>> Start Provided records
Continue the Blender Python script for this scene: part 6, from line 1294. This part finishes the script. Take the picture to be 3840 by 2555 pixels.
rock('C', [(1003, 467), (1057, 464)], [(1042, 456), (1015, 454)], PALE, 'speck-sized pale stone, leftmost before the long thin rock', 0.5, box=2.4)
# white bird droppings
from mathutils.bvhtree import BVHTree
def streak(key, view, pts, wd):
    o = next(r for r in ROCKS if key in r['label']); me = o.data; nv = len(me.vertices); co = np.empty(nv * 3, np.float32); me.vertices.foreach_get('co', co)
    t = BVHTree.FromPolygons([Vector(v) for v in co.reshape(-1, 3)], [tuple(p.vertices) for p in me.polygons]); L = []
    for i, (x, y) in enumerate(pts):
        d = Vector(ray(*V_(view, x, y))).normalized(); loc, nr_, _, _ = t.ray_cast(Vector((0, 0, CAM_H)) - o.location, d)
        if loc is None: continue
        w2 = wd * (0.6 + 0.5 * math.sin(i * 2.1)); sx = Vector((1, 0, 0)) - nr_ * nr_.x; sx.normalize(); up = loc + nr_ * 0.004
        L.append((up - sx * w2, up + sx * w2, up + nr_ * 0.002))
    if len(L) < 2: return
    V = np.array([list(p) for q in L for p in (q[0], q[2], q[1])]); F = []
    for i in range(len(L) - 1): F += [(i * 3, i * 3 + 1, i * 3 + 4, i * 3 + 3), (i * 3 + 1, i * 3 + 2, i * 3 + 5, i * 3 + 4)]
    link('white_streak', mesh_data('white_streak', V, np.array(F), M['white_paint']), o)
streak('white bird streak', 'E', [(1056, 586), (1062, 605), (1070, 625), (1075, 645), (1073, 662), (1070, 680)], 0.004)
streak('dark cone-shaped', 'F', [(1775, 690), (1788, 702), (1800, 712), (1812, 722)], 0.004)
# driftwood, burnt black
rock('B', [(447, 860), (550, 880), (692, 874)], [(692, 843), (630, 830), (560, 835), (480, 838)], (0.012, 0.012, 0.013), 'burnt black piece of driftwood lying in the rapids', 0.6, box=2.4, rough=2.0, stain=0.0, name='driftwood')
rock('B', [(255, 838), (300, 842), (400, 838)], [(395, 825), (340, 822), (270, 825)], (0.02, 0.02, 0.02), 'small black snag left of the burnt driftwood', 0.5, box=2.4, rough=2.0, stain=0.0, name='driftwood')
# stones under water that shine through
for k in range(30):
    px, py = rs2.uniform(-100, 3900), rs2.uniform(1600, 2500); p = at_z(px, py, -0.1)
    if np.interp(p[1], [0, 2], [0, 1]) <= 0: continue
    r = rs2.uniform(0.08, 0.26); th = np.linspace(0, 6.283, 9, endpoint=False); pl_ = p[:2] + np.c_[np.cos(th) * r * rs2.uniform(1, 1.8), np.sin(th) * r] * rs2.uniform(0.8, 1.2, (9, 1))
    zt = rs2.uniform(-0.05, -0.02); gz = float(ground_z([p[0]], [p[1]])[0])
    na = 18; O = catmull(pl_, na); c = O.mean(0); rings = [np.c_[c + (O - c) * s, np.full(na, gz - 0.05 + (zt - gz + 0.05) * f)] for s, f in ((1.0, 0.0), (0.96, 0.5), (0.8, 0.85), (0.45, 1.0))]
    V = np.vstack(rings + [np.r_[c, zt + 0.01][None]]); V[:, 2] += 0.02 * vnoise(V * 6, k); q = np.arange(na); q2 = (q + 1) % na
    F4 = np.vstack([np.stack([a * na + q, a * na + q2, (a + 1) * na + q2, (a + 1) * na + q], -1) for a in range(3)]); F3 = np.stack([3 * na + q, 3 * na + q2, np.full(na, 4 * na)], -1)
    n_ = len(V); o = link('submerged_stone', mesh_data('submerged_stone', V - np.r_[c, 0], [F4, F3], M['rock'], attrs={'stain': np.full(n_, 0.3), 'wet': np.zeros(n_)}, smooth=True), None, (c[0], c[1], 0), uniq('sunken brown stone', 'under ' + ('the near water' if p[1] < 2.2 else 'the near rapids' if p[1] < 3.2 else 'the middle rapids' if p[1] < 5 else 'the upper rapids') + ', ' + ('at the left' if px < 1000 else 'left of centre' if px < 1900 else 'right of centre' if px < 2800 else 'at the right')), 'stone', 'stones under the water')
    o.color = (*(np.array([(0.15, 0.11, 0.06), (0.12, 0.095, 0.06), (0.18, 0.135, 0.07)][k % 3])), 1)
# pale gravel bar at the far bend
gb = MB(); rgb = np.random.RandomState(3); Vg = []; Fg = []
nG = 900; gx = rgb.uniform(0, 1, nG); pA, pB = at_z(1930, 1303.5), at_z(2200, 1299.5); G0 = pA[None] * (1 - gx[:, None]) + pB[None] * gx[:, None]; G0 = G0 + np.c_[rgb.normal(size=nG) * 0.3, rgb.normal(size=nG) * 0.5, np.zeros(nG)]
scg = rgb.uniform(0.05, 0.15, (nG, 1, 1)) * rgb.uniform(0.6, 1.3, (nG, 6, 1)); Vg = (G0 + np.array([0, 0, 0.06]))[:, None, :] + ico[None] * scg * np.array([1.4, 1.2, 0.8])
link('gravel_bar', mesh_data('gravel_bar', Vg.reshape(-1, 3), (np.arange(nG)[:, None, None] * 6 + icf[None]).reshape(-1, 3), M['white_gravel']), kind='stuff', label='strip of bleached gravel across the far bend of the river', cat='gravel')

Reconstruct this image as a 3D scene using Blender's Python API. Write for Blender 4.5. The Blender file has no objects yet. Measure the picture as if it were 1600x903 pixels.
>> End Provided records
## [Set exercise]
Write out the full listing, keeping every line exactly as it is.

## [Reply to the task]
Continue the Blender Python script for this scene: part 6, from line 1294. This part finishes the script. Take the picture to be 3840 by 2555 pixels.
rock('C', [(1003, 467), (1057, 464)], [(1042, 456), (1015, 454)], PALE, 'speck-sized pale stone, leftmost before the long thin rock', 0.5, box=2.4)
# white bird droppings
from mathutils.bvhtree import BVHTree
def streak(key, view, pts, wd):
    o = next(r for r in ROCKS if key in r['label']); me = o.data; nv = len(me.vertices); co = np.empty(nv * 3, np.float32); me.vertices.foreach_get('co', co)
    t = BVHTree.FromPolygons([Vector(v) for v in co.reshape(-1, 3)], [tuple(p.vertices) for p in me.polygons]); L = []
    for i, (x, y) in enumerate(pts):
        d = Vector(ray(*V_(view, x, y))).normalized(); loc, nr_, _, _ = t.ray_cast(Vector((0, 0, CAM_H)) - o.location, d)
        if loc is None: continue
        w2 = wd * (0.6 + 0.5 * math.sin(i * 2.1)); sx = Vector((1, 0, 0)) - nr_ * nr_.x; sx.normalize(); up = loc + nr_ * 0.004
        L.append((up - sx * w2, up + sx * w2, up + nr_ * 0.002))
    if len(L) < 2: return
    V = np.array([list(p) for q in L for p in (q[0], q[2], q[1])]); F = []
    for i in range(len(L) - 1): F += [(i * 3, i * 3 + 1, i * 3 + 4, i * 3 + 3), (i * 3 + 1, i * 3 + 2, i * 3 + 5, i * 3 + 4)]
    link('white_streak', mesh_data('white_streak', V, np.array(F), M['white_paint']), o)
streak('white bird streak', 'E', [(1056, 586), (1062, 605), (1070, 625), (1075, 645), (1073, 662), (1070, 680)], 0.004)
streak('dark cone-shaped', 'F', [(1775, 690), (1788, 702), (1800, 712), (1812, 722)], 0.004)
# driftwood, burnt black
rock('B', [(447, 860), (550, 880), (692, 874)], [(692, 843), (630, 830), (560, 835), (480, 838)], (0.012, 0.012, 0.013), 'burnt black piece of driftwood lying in the rapids', 0.6, box=2.4, rough=2.0, stain=0.0, name='driftwood')
rock('B', [(255, 838), (300, 842), (400, 838)], [(395, 825), (340, 822), (270, 825)], (0.02, 0.02, 0.02), 'small black snag left of the burnt driftwood', 0.5, box=2.4, rough=2.0, stain=0.0, name='driftwood')
# stones under water that shine through
for k in range(30):
    px, py = rs2.uniform(-100, 3900), rs2.uniform(1600, 2500); p = at_z(px, py, -0.1)
    if np.interp(p[1], [0, 2], [0, 1]) <= 0: continue
    r = rs2.uniform(0.08, 0.26); th = np.linspace(0, 6.283, 9, endpoint=False); pl_ = p[:2] + np.c_[np.cos(th) * r * rs2.uniform(1, 1.8), np.sin(th) * r] * rs2.uniform(0.8, 1.2, (9, 1))
    zt = rs2.uniform(-0.05, -0.02); gz = float(ground_z([p[0]], [p[1]])[0])
    na = 18; O = catmull(pl_, na); c = O.mean(0); rings = [np.c_[c + (O - c) * s, np.full(na, gz - 0.05 + (zt - gz + 0.05) * f)] for s, f in ((1.0, 0.0), (0.96, 0.5), (0.8, 0.85), (0.45, 1.0))]
    V = np.vstack(rings + [np.r_[c, zt + 0.01][None]]); V[:, 2] += 0.02 * vnoise(V * 6, k); q = np.arange(na); q2 = (q + 1) % na
    F4 = np.vstack([np.stack([a * na + q, a * na + q2, (a + 1) * na + q2, (a + 1) * na + q], -1) for a in range(3)]); F3 = np.stack([3 * na + q, 3 * na + q2, np.full(na, 4 * na)], -1)
    n_ = len(V); o = link('submerged_stone', mesh_data('submerged_stone', V - np.r_[c, 0], [F4, F3], M['rock'], attrs={'stain': np.full(n_, 0.3), 'wet': np.zeros(n_)}, smooth=True), None, (c[0], c[1], 0), uniq('sunken brown stone', 'under ' + ('the near water' if p[1] < 2.2 else 'the near rapids' if p[1] < 3.2 else 'the middle rapids' if p[1] < 5 else 'the upper rapids') + ', ' + ('at the left' if px < 1000 else 'left of centre' if px < 1900 else 'right of centre' if px < 2800 else 'at the right')), 'stone', 'stones under the water')
    o.color = (*(np.array([(0.15, 0.11, 0.06), (0.12, 0.095, 0.06), (0.18, 0.135, 0.07)][k % 3])), 1)
# pale gravel bar at the far bend
gb = MB(); rgb = np.random.RandomState(3); Vg = []; Fg = []
nG = 900; gx = rgb.uniform(0, 1, nG); pA, pB = at_z(1930, 1303.5), at_z(2200, 1299.5); G0 = pA[None] * (1 - gx[:, None]) + pB[None] * gx[:, None]; G0 = G0 + np.c_[rgb.normal(size=nG) * 0.3, rgb.normal(size=nG) * 0.5, np.zeros(nG)]
scg = rgb.uniform(0.05, 0.15, (nG, 1, 1)) * rgb.uniform(0.6, 1.3, (nG, 6, 1)); Vg = (G0 + np.array([0, 0, 0.06]))[:, None, :] + ico[None] * scg * np.array([1.4, 1.2, 0.8])
link('gravel_bar', mesh_data('gravel_bar', Vg.reshape(-1, 3), (np.arange(nG)[:, None, None] * 6 + icf[None]).reshape(-1, 3), M['white_gravel']), kind='stuff', label='strip of bleached gravel across the far bend of the river', cat='gravel')

Reconstruct this image as a 3D scene using Blender's Python API. Write for Blender 4.5. The Blender file has no objects yet. Measure the picture as if it were 1600x903 pixels.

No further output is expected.